Its possibly one of the most challenging things to train yourself to do. It requires this wierd level of detatchment from expectations whilst giving myself wholly to the moment at hand. I’m not with someone thinking “this will go somewhere”, or “I can’t wait until.” No. I’m there, in that moment with them, as much as I can be. Its a dynamic and powerful practice in self discipline.

It has been said that the purpose of yoga is the quietening of the ‘fluctuations of the mind.’ For many yogis and similarly minded students, this means a quiet mind. Maybe going into a private room and freeing yourself of distractions in order to meditate. Perhaps giving up posessions, or sensual indulgences. Living in austerity. Living in celibacy. Absolute detachment from the state of the mind.

I consider myself a ‘yogi’, except that I have instinctively chosen a different approach, one that I’m only now beginning to understand yet alone be able to articulate.
In the book “Tantra Illuminated”, a fantastic book that covers the history and origins of tantra (as in, tantra before it became a sex-thing), author Christopher Wallis writes:
“Being predominantly aware of our awareness comes about ether spontaneously or through Spiritual practices. We do have spontaneous experiences … from time to time … Perhaps realizing you are falling in love… In these moments, we feel expanded, our awareness is intensified… these moments… are tiny imitations of our inner potency… If the false mental constructs about ourselves are dissolved the Heart will stand revealed in its fullness.”
This is like a hyper-awareness. Rather than detatching from the mind and body, its a state of being fully aware of the mind and body. Rather like living in a constant state of mini-orgasm.
As author Jeff Brown puts it, “Transcend nothing, include everything.”
I experience the strongest sensations of love as flowing from within myself. The time I spend with partners/lovers/flovers is a meditation on Love, allowing the novelty of love and passion to find expression in each breath. It’s my own means of adoration and devotion to the beauty I see in the person- or people- I am with.

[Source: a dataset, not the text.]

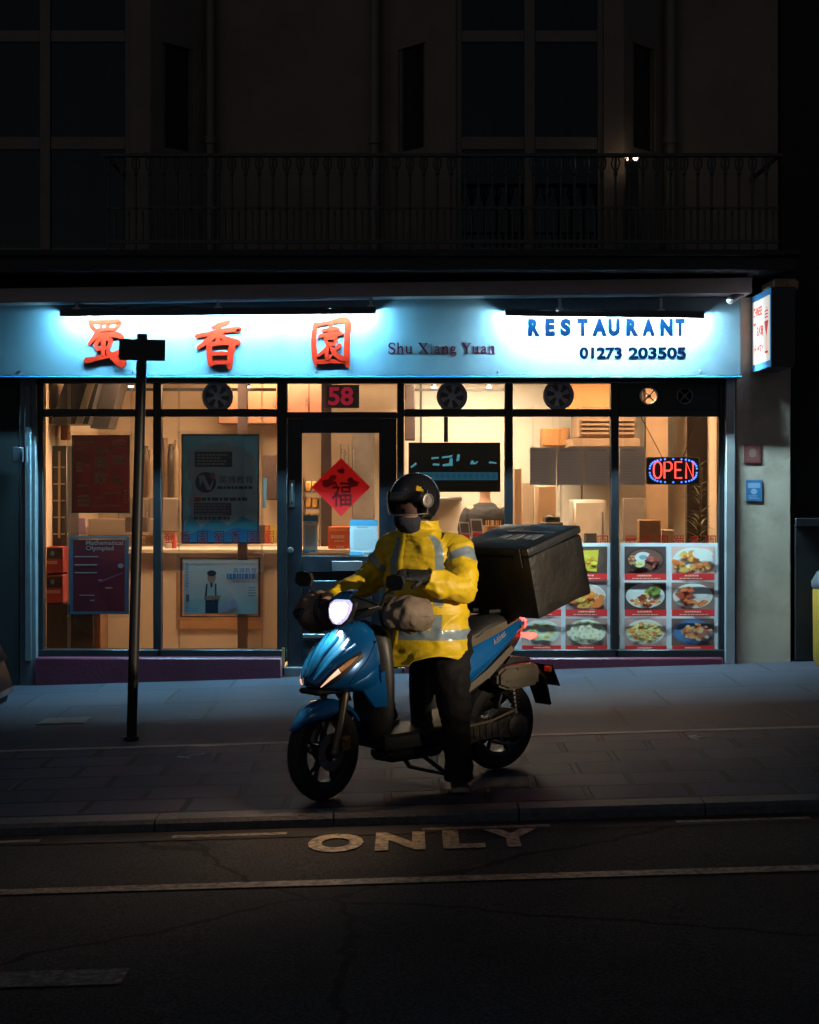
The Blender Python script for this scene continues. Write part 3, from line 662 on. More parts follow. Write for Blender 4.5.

I’m not poly because I seek love or validation in myself. I’m polyamarous because I experience so much love within me to be shared that I cannot hold it back.

Being present with one person like this requires a lot of self work. A lot of releasing fears based on past experiences. A lot of surrendering of future fantasies. Being fully present with multiple partners-  it’s not for the faint of heart.

I’ve been engaged proactively in this process with myself now for over two years- tearing down the masks and the habits that hold me back from being present, and discovering new and exciting layers of my individuality. I no longer want to tone down the intensity that seems innate to my personality. Having grown weary of being ‘not me’, I’m learning how to un-zip this wildly present orgasmic Me.

I love to love. Perhaps I am simply in love with Love itself, seeking other lovers to share the delights of the moment with.